Q1 should look much better than Q4’s kitchen sink.  We have our own theories on why Q4 was so ugly but that’s yesterday’s news.  Top line in Q1 will not look strong but margins should be much improved.  This is not exactly ground breaking commentary, however.  The stock is up 66% since we highlighted the potentially strong quarter and positive catalysts in our 3/1/10 note, “PNK: Is the Worst Over?”  However, 2010 consensus EBITDA of $179 million looks low, so there still might be some gas in the tank.

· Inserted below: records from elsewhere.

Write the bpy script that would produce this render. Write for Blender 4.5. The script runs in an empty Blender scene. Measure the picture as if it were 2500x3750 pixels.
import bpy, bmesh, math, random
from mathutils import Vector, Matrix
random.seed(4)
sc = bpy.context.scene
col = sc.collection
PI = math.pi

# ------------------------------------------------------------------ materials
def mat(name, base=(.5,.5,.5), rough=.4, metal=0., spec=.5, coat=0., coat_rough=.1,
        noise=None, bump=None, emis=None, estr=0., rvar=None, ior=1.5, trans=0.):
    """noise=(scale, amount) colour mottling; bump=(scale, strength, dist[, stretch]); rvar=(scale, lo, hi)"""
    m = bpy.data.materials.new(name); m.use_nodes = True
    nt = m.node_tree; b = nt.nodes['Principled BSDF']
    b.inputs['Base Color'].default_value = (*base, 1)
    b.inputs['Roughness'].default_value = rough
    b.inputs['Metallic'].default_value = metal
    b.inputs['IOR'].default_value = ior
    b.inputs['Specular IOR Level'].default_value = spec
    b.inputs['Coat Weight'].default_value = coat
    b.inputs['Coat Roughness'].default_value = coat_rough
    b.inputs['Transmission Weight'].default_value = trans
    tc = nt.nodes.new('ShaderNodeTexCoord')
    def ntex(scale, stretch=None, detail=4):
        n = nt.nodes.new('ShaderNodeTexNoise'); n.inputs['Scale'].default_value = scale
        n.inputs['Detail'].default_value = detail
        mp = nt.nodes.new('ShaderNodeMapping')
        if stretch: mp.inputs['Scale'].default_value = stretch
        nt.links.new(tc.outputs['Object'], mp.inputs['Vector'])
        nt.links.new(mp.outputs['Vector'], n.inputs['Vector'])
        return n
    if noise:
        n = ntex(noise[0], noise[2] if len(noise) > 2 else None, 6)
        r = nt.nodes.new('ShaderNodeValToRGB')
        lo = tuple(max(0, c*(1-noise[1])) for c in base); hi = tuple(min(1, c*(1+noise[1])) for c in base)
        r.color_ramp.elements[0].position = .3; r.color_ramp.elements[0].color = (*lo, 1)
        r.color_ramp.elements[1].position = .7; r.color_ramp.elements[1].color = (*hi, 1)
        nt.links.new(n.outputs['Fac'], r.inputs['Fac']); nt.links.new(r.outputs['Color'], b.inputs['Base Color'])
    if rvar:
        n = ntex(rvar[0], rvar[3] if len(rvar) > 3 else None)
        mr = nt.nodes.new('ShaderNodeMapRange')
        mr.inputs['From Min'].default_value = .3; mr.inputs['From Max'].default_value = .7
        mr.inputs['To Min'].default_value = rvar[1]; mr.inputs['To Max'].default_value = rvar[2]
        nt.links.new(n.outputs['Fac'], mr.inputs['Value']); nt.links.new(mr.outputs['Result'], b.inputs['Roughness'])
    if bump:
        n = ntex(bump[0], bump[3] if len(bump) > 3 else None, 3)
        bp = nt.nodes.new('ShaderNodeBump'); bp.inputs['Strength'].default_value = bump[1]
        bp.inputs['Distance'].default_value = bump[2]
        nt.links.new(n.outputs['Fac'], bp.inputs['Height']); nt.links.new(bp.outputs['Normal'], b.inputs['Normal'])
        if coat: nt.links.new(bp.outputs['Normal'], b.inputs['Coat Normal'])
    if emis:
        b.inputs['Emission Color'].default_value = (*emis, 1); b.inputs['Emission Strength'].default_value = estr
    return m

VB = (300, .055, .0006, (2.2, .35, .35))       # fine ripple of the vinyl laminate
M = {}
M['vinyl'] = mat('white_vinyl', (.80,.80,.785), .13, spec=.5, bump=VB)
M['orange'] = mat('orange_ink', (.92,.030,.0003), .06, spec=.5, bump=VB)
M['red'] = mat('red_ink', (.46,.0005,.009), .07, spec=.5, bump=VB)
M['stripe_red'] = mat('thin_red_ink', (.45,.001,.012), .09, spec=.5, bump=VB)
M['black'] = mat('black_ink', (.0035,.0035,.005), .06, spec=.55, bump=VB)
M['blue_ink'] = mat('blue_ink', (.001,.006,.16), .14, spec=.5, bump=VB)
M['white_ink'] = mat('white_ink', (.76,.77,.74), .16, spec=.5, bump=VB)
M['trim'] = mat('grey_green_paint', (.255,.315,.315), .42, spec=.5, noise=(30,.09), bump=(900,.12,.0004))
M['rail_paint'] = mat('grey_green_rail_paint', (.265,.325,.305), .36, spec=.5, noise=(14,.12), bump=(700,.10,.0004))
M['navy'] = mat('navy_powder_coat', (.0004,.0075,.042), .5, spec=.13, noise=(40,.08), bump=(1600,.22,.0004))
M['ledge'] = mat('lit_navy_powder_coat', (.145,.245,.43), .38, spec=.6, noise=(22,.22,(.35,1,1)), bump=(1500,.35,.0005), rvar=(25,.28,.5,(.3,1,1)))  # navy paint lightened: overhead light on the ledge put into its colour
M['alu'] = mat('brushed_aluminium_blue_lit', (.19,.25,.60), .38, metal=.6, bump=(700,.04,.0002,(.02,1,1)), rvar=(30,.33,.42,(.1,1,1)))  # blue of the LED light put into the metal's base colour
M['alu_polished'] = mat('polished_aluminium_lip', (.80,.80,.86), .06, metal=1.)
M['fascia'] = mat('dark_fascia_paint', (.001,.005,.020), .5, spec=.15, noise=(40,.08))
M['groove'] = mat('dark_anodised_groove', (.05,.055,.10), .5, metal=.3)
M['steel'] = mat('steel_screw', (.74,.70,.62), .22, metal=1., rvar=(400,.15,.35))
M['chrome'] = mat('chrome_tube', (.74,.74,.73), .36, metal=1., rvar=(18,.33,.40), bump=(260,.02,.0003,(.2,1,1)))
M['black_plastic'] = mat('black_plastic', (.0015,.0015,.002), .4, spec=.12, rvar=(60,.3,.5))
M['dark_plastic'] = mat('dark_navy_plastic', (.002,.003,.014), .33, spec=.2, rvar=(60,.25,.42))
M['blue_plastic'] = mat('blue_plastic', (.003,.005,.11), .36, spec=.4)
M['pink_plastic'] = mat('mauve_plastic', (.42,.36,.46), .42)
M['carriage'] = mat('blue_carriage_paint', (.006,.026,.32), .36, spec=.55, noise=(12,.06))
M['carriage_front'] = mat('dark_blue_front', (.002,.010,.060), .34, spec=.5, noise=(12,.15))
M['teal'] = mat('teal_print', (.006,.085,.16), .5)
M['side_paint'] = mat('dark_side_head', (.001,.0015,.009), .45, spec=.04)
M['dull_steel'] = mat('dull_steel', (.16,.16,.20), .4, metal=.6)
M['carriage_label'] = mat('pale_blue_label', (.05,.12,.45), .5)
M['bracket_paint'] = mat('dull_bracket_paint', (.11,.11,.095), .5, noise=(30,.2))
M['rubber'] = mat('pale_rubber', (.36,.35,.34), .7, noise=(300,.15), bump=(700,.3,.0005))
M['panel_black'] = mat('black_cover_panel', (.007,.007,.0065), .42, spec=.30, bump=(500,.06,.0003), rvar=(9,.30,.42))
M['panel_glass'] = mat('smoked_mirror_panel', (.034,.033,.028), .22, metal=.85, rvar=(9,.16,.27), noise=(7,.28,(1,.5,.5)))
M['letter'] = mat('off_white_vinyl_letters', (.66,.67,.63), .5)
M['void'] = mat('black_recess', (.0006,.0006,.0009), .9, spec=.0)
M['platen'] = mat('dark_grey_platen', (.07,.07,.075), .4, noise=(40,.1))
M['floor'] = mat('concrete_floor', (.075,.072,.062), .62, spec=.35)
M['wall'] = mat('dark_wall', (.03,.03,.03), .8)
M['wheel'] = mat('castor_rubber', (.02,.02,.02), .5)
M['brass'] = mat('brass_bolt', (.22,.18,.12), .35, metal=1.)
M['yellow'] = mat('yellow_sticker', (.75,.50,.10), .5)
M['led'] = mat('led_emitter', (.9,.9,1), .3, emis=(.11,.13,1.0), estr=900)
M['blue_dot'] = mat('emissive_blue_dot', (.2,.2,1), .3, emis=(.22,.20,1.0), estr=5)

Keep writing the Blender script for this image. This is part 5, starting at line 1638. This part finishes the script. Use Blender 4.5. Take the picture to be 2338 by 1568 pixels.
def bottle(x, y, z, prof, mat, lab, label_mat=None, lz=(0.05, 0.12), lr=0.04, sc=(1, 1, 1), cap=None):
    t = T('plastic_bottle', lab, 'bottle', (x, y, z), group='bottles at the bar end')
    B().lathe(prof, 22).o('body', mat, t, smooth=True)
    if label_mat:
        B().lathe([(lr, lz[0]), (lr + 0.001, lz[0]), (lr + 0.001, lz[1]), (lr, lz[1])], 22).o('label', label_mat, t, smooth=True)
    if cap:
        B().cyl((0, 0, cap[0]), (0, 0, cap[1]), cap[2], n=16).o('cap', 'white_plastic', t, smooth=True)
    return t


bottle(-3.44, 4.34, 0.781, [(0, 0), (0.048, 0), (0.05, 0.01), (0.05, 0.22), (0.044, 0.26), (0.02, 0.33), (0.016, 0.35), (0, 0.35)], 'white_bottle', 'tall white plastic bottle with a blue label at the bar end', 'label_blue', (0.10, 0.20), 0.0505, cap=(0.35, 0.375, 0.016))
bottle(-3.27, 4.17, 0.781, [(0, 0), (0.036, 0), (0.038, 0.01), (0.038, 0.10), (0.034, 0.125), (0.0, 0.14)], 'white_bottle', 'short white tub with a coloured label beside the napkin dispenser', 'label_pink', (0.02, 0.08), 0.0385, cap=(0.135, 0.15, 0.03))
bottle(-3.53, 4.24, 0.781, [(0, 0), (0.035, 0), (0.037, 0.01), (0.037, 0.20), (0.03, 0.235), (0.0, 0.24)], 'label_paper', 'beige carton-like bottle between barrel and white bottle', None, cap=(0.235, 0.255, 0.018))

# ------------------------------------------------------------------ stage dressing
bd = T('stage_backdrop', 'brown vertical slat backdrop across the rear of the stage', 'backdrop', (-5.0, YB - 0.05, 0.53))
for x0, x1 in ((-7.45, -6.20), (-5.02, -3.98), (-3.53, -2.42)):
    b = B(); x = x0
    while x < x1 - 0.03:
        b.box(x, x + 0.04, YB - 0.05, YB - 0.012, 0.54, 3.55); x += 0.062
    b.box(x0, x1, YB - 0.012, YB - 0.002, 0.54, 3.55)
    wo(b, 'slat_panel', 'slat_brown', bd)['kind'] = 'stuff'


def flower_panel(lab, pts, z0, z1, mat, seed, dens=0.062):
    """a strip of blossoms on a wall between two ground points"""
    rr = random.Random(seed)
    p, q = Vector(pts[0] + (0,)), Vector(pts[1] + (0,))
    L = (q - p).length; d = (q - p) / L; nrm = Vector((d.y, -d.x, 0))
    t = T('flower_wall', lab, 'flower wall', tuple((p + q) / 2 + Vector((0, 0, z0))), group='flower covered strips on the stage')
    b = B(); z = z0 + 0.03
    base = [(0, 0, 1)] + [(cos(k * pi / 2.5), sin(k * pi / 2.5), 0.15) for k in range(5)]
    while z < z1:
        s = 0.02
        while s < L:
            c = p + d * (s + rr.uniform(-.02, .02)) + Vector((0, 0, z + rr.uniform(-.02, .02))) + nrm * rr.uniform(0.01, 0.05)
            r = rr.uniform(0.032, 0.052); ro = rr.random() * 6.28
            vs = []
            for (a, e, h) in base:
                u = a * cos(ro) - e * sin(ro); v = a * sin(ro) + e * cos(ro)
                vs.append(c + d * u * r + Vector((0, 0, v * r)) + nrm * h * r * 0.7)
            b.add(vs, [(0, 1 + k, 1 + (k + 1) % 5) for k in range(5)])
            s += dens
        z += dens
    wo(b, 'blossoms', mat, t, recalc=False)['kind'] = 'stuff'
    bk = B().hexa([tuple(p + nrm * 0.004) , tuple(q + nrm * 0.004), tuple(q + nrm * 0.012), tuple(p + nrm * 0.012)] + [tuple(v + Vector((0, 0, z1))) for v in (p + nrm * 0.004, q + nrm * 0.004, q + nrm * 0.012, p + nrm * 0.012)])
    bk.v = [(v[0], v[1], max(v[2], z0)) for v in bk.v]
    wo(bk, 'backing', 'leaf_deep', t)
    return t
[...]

For Q1, we are projecting $45.8 million of EBITDA, about $5 million ahead of the Street.  We think the main risk to our number will be if the company wants to be conservative with a new CEO at the helm.  For the year, we are at $188 million versus the Street at $179 million.  On the conference call, look for some important commentary on the cost side.  Here is our analysis:

How much can PNK really save?

  • In 2009, PNK spent $12.1MM maintaining the AC land
    • “In late 2008, we decided to suspend substantially all development activities in Atlantic City indefinitely.  The continuing pre-opening and development costs include property taxes and other costs associated with ownership of the land.” 
  • Getting rid of the airplane and consolidating the 3 offices will save them another $2.5MM/year 
  • They renegotiated their insurance policy – saving another $1MM 
  • Marketing expenses may be the largest saving for PNK, particularly in Louisiana – another benefit from jettisoning Dan Lee 

If we are right on the cost savings (without factoring in marketing cost reductions), PNK would have up to $15 million in potential cost savings this year plus marketing reductions.  We are not sure if the AC costs will be shown in discontinued operations until they sell the property.  If you add $22 millilon in net River City contribution (net of Lumiere Place cannibalization) plus the cost savings to the $173 million in EBITDA from last year, it's easy to see why we think the Street's 2010 estimate of $179 million looks conservative to us, even with degredation at the other properties.